Many eyebrows would have been raised at reading the result of a recent international survey called the Global Entrepreneurship Monitor (Gem). Out of 29 participating countries New Zealand ranked in the top five, ahead of even the United States. You would want to know more about that survey before opening the champagne. Each country surveys itself, using the same measures as the rest.
The New Zealand study, conducted by Unitec's centre for innovation and entrepreneurship, questioned 2000 people aged 18 to 64 and more closely interviewed a number of local entrepreneurs, educators, politicians and businesspeople, paying special attention to Maori entrepreneurship. We gave ourselves pretty high marks.
Not only were our scores in the top five, with Mexico, Australia, Brazil and South Korea, but we had the world's highest proportion of female entrepreneurs, especially in the younger (25 to 34) category. Yet we also had the world's highest proportion of senior entrepreneurs (aged 35 to 64). And Maori were every bit as enterprising as Pakeha. No group seems to be missing this bus.
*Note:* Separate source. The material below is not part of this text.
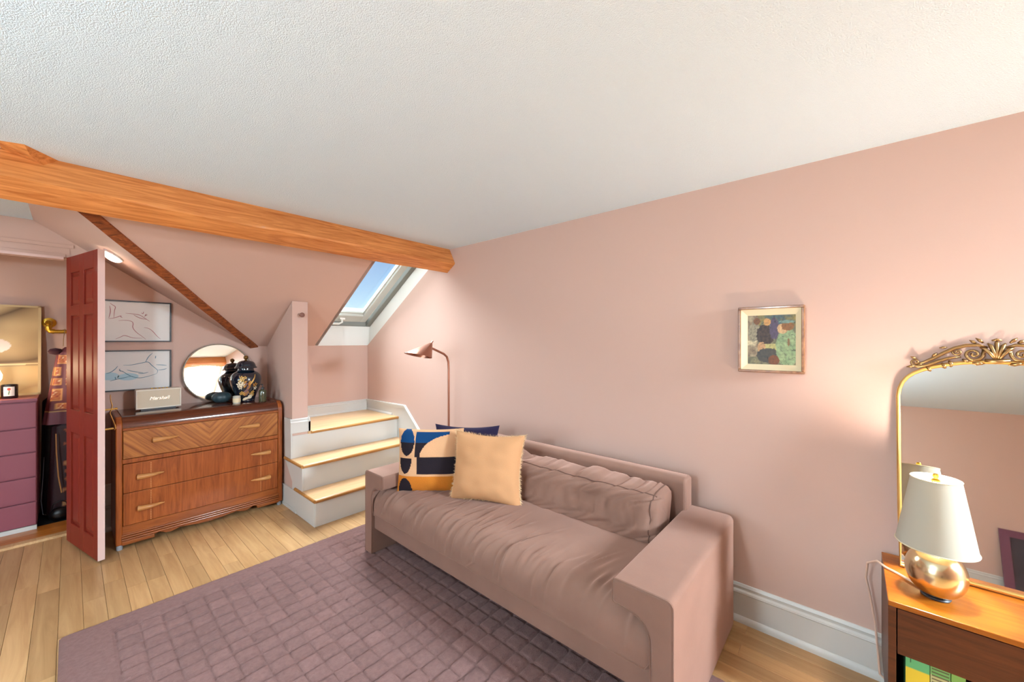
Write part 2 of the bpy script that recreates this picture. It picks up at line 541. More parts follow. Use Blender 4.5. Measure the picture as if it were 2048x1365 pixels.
# main slope with the skylight opening, side slope, opposite slope
XS = 1.735; YT = 2.98
def s1(x, y): return (x, y, S1z(y))
sl = MB()
sl.plate([s1(HX, Y0), s1(XS, Y0), s1(XS, YB), s1(hipx(1.40), YB)], (0, .012, .02))
sl.plate([s1(XS, Y0), s1(WX + .03, Y0), s1(WX + .03, YT), s1(XS, YT)], (0, .012, .02))
struct(sl.build('ceiling_slope', PINK), 'pink sloping ceiling under the roof')
struct(MB().plate([(HX, Y0, HC), (HX, YB + .01, HC), (hipx(1.40), YB + .01, 1.40)], (.012, 0, .02)).build('ceiling_slope_side', PINK), 'pink side slope over the dresser')
# roof boards above so no daylight leaks in
struct(MB().plate([(-1.2, Y0 - .3, HC + .3), (1.68, Y0 - .3, HC + .3), (1.68, YB + .6, HC + .3), (-1.2, YB + .6, HC + .3)], (0, 0, .05)).box(.43, 1.68, YB + .135, YB + .2, 1.3, HC + .3).build('ceiling_roof_deck', WHITEMATT))
# opposite slope behind the camera with second skylight opening x 1.62..2.25, y -2.25..-3.35
def s2(x, y): return (x, y, HC + (y + 2.05) * 0.6)
so = MB()
so.plate([s2(XL, -2.05), s2(1.62, -2.05), s2(1.62, YN), s2(XL, YN)], (0, -.012, .02))
so.plate([s2(1.62, -2.05), s2(2.33, -2.05), s2(2.33, -2.25), s2(1.62, -2.25)], (0, -.012, .02))
so.plate([s2(1.62, -3.30), s2(2.33, -3.30), s2(2.33, YN), s2(1.62, YN)], (0, -.012, .02))
struct(so.build('ceiling_slope_rear', PINK))

# skylight shaft and window on the main slope
OFF = 0.215
sh = MB()
sh.box(XS - .03, WX + .03, YB - .004, YB + .14, 1.40, 1.655)                       # sill
sh.plate([s1(XS, YT - .02), s1(XS, YB + .02), (XS, YB + .02, S1z(YB + .02) + .30), (XS, YT - .02, S1z(YT - .02) + .30)], (-.03, 0, 0))
sh.plate([s1(XS, YT), s1(WX + .03, YT), (WX + .03, YT, S1z(YT) + .3), (XS, YT, S1z(YT) + .3)], (0, -.03, 0))
struct(sh.build('trim_skylight_shaft', WHITEMATT), 'white skylight shaft lining')
win = empty('window_1', (2.03, 3.6, 2.0), 'roof skylight window with pale grey frame and blue sky', None, kind='structure')
def sk(x, y, o): return (x, y, S1z(y) + o)
def rail(mb, x0, x1, y0, y1, o0, o1):
    mb.add([sk(x0,y0,o0), sk(x1,y0,o0), sk(x1,y1,o0), sk(x0,y1,o0), sk(x0,y0,o1), sk(x1,y0,o1), sk(x1,y1,o1), sk(x0,y1,o1)],
           [(3,2,1,0),(4,5,6,7),(0,1,5,4),(1,2,6,5),(2,3,7,6),(3,0,4,7)])
fr = MB()
rail(fr, XS - .06, XS + .02, YT - .06, 4.34, OFF, OFF + .14); rail(fr, 2.272, 2.36, YT - .06, 4.34, OFF, OFF + .14)
rail(fr, XS + .02, 2.272, YT - .06, YT + .02, OFF, OFF + .14); rail(fr, XS + .02, 2.272, 4.255, 4.34, OFF, OFF + .14)
fr.build('outer_frame', GREYDK, win, bevel=.004)
sa = MB()
rail(sa, XS + .025, XS + .09, YT + .03, 4.235, OFF + .03, OFF + .12); rail(sa, 2.18, 2.255, YT + .03, 4.235, OFF + .03, OFF + .12)
rail(sa, XS + .09, 2.18, YT + .03, YT + .1, OFF + .03, OFF + .12); rail(sa, XS + .09, 2.18, 4.14, 4.235, OFF + .03, OFF + .12)
rail(sa, 2.165, 2.18, YT + .09, 4.15, OFF + .055, OFF + .075); rail(sa, XS + .09, 2.165, 4.125, 4.14, OFF + .055, OFF + .075)
sa.build('sash', GREYFR, win, bevel=.003)
gl = MB(); gl.plate([sk(XS + .08, YT + .08, OFF + .085), sk(2.19, YT + .08, OFF + .085), sk(2.19, 4.15, OFF + .085), sk(XS + .08, 4.15, OFF + .085)], (0, 0, .004))
gl.build('pane', GLASS, win)
hb = MB()
hy, ho = 4.19, OFF + .01
hb.tube([sk(1.96, hy, OFF + .04), sk(1.96, hy, ho - .02), sk(1.93, hy + .01, ho - .03), sk(1.80, hy + .01, ho - .03)], .011, 8)
hb.box(1.93, 1.985, hy - .02, hy + .02, S1z(hy) + OFF + .02, S1z(hy) + OFF + .04)
hb.build('handle', PLASTICW, win, smooth=True)
# second skylight
w2 = empty('window_2', (1.95, -2.78, 1.9), 'second roof skylight on the opposite slope', None, kind='structure')
def rk(x, y, o): return (x, y, HC + (y + 2.05) * 0.6 + o)
f2 = MB()
for (a, b, c, d) in ((1.60, 1.68, -3.34, -2.21), (2.24, 2.33, -3.34, -2.21), (1.68, 2.24, -2.30, -2.21), (1.68, 2.24, -3.34, -3.25)):
    f2.add([rk(a,c,0), rk(b,c,0), rk(b,d,0), rk(a,d,0), rk(a,c,.2), rk(b,c,.2), rk(b,d,.2), rk(a,d,.2)], [(3,2,1,0),(4,5,6,7),(0,1,5,4),(1,2,6,5),(2,3,7,6),(3,0,4,7)])
f2.build('outer_frame', GREYFR, w2)
MB().plate([rk(1.66, -3.28, .12), rk(2.26, -3.28, .12), rk(2.26, -2.26, .12), rk(1.66, -2.26, .12)], (0, 0, .004)).build('pane', GLASS, w2)
# side window added behind the camera as a fill source
w3 = empty('window_added', (XL, 1.9, .75), 'added fill-light side window with white frame behind the viewer', None, kind='structure')
f3 = MB()
for (a, b, c, d) in ((.88, .96, .73, 2.02), (2.84, 2.92, .73, 2.02), (.96, 2.84, .73, .80), (.96, 2.84, 1.95, 2.02), (1.87, 1.93, .80, 1.95)):
    f3.box(XL - .08, XL + .015, a, b, c, d)
f3.build('window_frame', WHITE, w3, bevel=.004)
MB().box(XL - .05, XL - .046, .92, 2.88, .77, 1.98).build('pane', GLASS, w3)
MB().box(XL - .09, XL + .06, .82, 2.98, .69, .73).build('window_sill', WHITE, w3, bevel=.005)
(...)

Entrepreneurship - the ability to see and exploit an opportunity - has sometimes seemed the missing ingredient in our economic recipe. For most of New Zealand's history the major investment decisions have been made by the state, either directly, as in the foundation of Tasman Pulp and Paper, Air New Zealand and Telecom, or through import licensing and regulatory protection.
In 1984, the Treasury's calculations suggested the country's overall return on investment was below par and probably to blame for our declining wealth by comparison with countries with living standards we would like to share.